I've been playing with 'ps' a little to see what I could get. First I think the following command is equivalent and more portable:
$ ps -ax -o user='' -o tty='' | sort -u
'-e' is GNU-specific, and --no-header can be avoided by setting all header entries to the null string.
This will display all 'users', even 'root', 'polkitd', 'dbus', etc. Every X terminal will add another superfluous entry, but we can get rid of it easily:
$ ps -ax -o user='' -o tty='' | grep -v ' pts/' | sort -u
To display a list of all users with the number of started sessions:
$ ps -ax -o user='' -o tty=''| sort -u | awk '$0 !~ / pts\// {x[$1]++} END{for(i in x) print i, x[i]}'
doe 2
polkitd 1
dbus 1
root 3
To display the number of started session for the specified user:
$ ps -o user='' -o tty='' -u $USER | sort -u | grep -cv ' pts/'
Do not use '-U $USER', since it will display one root entry per X session (X euid is $USER but X ruid is root).

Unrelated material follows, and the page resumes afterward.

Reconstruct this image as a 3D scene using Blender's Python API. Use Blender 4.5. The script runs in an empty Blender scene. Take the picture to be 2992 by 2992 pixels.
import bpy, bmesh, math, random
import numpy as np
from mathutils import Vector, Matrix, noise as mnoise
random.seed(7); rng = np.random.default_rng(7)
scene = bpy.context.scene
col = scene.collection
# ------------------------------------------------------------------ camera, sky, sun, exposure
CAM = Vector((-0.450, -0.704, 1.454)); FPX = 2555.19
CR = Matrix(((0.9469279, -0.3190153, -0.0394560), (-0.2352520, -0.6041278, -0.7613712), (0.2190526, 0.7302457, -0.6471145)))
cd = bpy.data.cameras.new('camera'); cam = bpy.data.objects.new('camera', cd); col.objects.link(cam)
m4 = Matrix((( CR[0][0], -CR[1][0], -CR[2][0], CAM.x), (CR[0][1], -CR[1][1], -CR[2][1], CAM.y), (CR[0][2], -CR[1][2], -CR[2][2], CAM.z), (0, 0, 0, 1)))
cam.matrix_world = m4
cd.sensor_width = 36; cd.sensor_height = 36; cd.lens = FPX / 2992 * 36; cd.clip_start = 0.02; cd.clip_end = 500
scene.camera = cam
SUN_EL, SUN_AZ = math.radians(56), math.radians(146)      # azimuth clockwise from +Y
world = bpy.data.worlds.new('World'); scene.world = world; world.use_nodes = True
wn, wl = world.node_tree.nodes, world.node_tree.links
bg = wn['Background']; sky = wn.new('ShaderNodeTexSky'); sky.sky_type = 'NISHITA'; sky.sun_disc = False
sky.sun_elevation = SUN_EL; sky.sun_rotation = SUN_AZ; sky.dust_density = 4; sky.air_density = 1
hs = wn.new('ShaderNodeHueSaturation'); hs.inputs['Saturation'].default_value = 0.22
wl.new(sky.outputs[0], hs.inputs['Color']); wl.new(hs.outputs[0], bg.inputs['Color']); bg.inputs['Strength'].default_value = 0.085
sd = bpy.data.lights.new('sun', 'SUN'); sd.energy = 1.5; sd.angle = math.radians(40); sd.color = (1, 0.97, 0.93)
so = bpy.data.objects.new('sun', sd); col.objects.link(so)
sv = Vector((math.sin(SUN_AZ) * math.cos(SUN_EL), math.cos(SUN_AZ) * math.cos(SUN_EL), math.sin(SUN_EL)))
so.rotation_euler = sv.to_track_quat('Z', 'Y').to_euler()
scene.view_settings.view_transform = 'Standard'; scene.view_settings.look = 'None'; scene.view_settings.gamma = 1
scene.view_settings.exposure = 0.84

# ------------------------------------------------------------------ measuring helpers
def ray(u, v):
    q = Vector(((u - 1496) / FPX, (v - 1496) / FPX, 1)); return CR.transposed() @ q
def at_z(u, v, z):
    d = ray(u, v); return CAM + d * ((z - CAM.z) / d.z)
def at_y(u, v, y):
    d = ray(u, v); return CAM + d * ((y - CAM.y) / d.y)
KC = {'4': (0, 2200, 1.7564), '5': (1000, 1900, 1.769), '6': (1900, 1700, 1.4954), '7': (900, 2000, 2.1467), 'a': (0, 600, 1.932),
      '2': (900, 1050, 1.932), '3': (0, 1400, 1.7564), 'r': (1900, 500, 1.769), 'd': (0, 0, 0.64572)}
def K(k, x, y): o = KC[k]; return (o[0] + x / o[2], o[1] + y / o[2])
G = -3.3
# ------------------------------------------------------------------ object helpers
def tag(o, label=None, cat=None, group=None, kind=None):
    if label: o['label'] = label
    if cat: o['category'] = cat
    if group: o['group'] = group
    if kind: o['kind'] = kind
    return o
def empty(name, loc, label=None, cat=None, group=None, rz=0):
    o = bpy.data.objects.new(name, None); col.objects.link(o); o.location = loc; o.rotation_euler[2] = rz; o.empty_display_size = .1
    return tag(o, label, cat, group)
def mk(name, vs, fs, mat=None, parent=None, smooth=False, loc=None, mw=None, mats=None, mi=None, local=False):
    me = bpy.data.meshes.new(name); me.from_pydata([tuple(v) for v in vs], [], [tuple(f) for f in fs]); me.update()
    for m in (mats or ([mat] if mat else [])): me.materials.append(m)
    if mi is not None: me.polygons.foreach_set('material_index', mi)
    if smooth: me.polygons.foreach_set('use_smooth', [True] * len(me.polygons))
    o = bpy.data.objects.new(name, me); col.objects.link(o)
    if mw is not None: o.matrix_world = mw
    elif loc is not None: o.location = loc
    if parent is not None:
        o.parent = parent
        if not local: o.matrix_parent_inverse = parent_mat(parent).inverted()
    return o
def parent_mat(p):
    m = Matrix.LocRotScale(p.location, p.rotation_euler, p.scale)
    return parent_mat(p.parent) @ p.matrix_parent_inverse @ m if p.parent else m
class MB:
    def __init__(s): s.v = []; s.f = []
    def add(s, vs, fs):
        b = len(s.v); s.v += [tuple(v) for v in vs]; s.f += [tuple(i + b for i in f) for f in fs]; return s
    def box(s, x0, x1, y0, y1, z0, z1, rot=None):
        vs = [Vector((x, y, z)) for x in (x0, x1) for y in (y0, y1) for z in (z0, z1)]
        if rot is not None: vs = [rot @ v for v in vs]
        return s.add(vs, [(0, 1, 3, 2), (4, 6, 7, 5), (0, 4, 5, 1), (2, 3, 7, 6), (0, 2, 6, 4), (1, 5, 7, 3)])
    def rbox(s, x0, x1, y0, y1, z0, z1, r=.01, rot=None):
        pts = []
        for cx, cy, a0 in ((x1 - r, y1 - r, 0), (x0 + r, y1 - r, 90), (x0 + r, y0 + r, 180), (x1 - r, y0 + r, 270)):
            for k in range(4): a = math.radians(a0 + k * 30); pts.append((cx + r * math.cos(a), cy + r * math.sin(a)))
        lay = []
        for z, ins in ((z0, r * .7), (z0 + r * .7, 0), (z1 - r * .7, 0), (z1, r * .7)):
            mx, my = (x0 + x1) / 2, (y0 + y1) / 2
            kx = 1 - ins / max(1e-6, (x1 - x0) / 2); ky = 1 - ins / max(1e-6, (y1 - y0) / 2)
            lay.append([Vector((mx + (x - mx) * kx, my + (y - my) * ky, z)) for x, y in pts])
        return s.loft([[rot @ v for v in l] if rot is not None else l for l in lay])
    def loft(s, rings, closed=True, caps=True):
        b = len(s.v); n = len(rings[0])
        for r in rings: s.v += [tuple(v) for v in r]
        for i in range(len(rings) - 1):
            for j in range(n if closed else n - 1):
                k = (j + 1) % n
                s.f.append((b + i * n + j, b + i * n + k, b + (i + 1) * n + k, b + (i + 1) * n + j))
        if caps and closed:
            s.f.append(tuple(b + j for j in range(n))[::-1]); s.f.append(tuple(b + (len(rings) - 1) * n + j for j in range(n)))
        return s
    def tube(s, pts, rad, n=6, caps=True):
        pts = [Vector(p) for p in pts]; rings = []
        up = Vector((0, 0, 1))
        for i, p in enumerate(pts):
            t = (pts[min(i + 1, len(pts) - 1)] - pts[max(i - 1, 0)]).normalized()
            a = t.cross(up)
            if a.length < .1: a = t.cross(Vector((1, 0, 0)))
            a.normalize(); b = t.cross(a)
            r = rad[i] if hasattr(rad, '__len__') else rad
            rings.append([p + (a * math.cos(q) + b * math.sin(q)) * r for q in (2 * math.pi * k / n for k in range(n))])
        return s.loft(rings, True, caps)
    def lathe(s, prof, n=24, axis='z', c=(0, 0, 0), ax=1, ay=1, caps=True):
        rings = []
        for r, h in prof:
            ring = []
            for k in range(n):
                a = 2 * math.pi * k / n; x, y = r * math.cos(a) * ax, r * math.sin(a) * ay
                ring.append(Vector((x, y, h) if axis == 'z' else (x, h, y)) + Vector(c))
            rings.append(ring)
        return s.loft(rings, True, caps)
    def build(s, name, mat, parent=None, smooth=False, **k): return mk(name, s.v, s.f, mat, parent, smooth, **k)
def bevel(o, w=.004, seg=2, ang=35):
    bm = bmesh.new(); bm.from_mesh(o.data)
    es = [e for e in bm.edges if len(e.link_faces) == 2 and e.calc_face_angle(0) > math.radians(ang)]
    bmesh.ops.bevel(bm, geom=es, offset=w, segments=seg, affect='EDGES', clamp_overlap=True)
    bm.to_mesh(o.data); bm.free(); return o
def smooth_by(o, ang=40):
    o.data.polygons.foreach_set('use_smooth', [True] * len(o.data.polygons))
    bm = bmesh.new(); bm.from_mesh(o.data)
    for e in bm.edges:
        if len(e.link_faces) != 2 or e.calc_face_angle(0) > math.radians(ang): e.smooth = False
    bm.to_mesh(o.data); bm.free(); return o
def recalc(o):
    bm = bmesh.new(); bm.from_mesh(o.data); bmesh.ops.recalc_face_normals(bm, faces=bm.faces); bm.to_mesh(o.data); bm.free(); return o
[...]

I've not tested the above commands on BSD systems, but according to the 'ps' man page from FreeBSD, this should work well. But it may fail if the TTY are not reported the same way. It also relies on the pts names.
Don't know if anyone can come up with a better suggestion, but for now I'm quite satisfied with the result, so I'll mark it as a 'solved'. Thanks again!